The trailer for the latest Harry Potter film suggests it will be suitably dark and intense. Is the JK Rowling-inspired series finding its stride as it hits the home straight?
Judging from the rather histrionic tone of the first trailer for the final, two-part instalment of the Harry Potter series, you’d think we were about to witness the second coming of Dumbledore, rather than the finale of an extremely hit and miss series which, for me, has rarely succeeded in capturing the magic of the books. David Yates has done a reasonable, if workmanlike job of the last two Potter films, but the high point was surely Alfonso Cuarón’s stylish Prisoner of Azkaban, and it’s unlikely that anything’s going to change that now that the series is into its final straight.
Nevertheless, Deathly Hallows looks intense and dark in tone, fittingly for a film that takes place after the death of Potter’s mentor, and mostly outside the usual comforting surroundings of Hogwarts School of Witchcraft and Wizardry.
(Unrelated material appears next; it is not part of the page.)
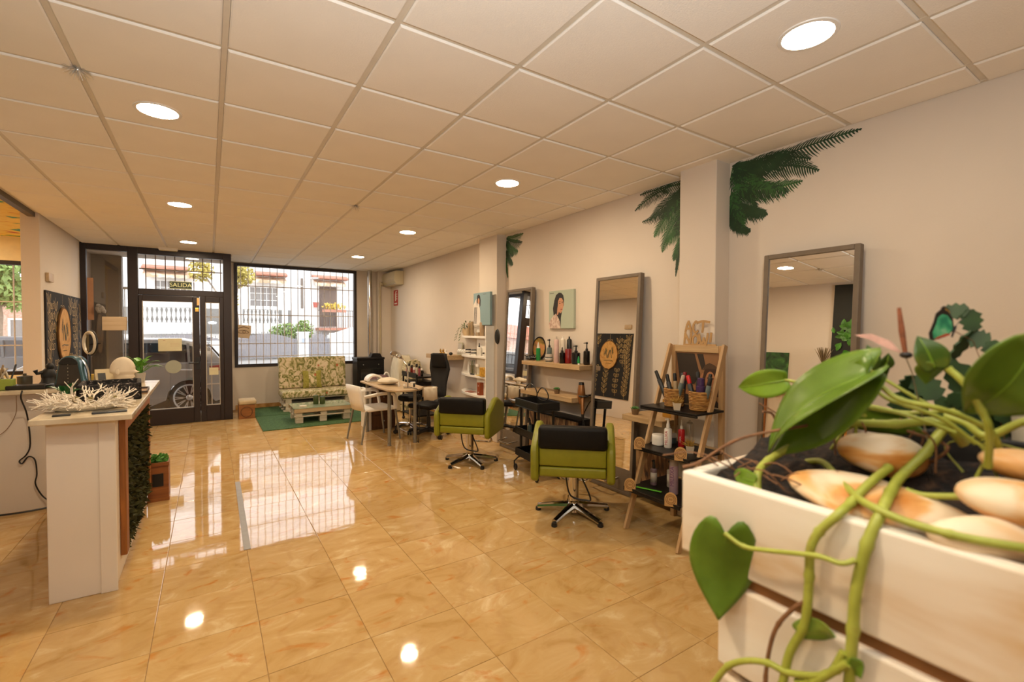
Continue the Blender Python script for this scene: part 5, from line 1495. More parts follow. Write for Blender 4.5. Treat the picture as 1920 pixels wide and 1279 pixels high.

I remember that being the strangest part of reading JK Rowling’s book – like an instalment of EastEnders that doesn’t take place in Albert Square.
It’s the old “jump the shark” rule again, isn’t it? Yet funnily enough, it might just be that Hallows benefits from escaping its usual surroundings in a way in which Fonzie et al famously did not. Part of the problem with the Potter series on film is that it has been too safe, too restricted by the spectacular success of its source material, and too fearful of upsetting the legions of fans by deviating from it. Maybe now that the familiar formula has been dispensed with, Yates can conjure up a brace of films with some genuine identity to them. As it nears its finale, is it time to give the series one more chance?